The Last Thirty Days
Just a few days ago, I started photographing B Merwan and Co, an Irani café that has been a part of the Bombay story for the past hundred years. Established in 1914, Merwan’s, most loved for its mythical mava cake, is due to shut down on the last day of March. I don’t know what the date is today, this day that you are reading this. If the calendar has struck April, it may have happened already. Or maybe it is happening right now. That last bit of cake. That final cup of chai.

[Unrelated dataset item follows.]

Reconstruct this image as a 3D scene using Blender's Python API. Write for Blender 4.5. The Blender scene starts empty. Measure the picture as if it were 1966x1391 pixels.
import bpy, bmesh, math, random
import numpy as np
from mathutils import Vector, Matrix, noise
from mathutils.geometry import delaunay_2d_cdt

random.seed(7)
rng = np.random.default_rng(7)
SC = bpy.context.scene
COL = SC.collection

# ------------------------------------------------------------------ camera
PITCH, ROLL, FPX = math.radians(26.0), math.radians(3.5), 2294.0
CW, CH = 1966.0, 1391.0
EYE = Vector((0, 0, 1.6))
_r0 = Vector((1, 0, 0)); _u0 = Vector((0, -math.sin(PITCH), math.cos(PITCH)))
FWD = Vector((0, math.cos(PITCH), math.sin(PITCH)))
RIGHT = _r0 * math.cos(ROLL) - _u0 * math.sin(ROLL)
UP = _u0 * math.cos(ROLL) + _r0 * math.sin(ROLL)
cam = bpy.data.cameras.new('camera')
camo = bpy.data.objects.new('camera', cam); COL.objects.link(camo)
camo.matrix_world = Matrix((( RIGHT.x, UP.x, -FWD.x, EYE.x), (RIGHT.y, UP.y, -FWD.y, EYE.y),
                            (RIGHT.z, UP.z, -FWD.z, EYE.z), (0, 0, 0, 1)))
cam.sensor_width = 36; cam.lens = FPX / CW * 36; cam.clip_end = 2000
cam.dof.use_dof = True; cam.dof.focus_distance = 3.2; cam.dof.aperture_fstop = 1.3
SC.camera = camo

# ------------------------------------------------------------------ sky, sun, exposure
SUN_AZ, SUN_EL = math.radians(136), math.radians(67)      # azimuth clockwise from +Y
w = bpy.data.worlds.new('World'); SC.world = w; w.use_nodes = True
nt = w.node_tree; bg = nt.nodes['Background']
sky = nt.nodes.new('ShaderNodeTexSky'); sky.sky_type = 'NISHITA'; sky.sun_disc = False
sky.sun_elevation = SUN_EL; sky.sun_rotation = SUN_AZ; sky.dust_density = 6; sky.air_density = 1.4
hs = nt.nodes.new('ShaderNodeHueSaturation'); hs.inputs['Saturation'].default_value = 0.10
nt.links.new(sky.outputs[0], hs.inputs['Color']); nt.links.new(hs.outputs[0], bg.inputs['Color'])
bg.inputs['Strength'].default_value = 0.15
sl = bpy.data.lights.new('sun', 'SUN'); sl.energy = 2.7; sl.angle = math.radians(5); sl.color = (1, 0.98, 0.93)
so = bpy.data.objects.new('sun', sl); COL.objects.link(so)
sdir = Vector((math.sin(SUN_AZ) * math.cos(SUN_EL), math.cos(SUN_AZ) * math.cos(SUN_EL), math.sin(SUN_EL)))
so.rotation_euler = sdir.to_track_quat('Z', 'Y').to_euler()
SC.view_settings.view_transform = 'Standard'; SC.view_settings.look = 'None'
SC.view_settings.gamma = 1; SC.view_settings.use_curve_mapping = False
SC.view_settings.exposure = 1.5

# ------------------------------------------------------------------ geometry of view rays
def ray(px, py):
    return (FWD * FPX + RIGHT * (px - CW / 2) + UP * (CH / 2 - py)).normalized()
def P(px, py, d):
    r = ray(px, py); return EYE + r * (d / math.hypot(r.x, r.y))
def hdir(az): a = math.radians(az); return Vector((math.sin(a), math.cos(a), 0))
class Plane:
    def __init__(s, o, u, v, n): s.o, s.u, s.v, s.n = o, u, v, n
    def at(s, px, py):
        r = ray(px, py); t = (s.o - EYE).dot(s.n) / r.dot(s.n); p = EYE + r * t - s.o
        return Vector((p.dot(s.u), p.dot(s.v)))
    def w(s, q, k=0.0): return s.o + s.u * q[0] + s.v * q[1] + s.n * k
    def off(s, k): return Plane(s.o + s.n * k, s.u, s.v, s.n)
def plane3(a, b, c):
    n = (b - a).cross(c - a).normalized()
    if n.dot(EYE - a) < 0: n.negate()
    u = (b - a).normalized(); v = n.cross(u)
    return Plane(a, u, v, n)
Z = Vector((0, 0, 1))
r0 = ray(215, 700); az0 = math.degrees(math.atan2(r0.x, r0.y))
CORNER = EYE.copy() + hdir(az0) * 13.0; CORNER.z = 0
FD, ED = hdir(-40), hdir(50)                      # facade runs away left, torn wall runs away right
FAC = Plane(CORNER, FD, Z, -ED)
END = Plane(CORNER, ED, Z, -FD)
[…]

The thought of photographing the last thirty days and sharing each visual memory was something I did not decide. It decided itself. It is like going through a separation, that feeling of impending doom, that need to remember each bit. You know you are in love with her, crazily so, but at the same time, you are silently voicing a countdown to goodbye. My friend Kashish and I went about building a Facebook page called Tales from Merwan’s. In telling the tale was its own tale. But that is the problem, that problem with photography. You shoot a picture with the intent to capture something. I don’t even like that word—‘capture’, with all its brutal negativities. The very instant we capture a memory, the captured gets set free. The moment elapses, time shifts a second and what you had lived while making that photograph, goes away. Like clasping sand tightly and seeing time run through our fingers. A photograph is a bit like a breakup, perhaps. And all we wish for is remembrance of photos past.
Perhaps, that is exactly what impermanence needs. It needs a photograph. It needs us to acknowledge it, accept it, and then try to change the way things change.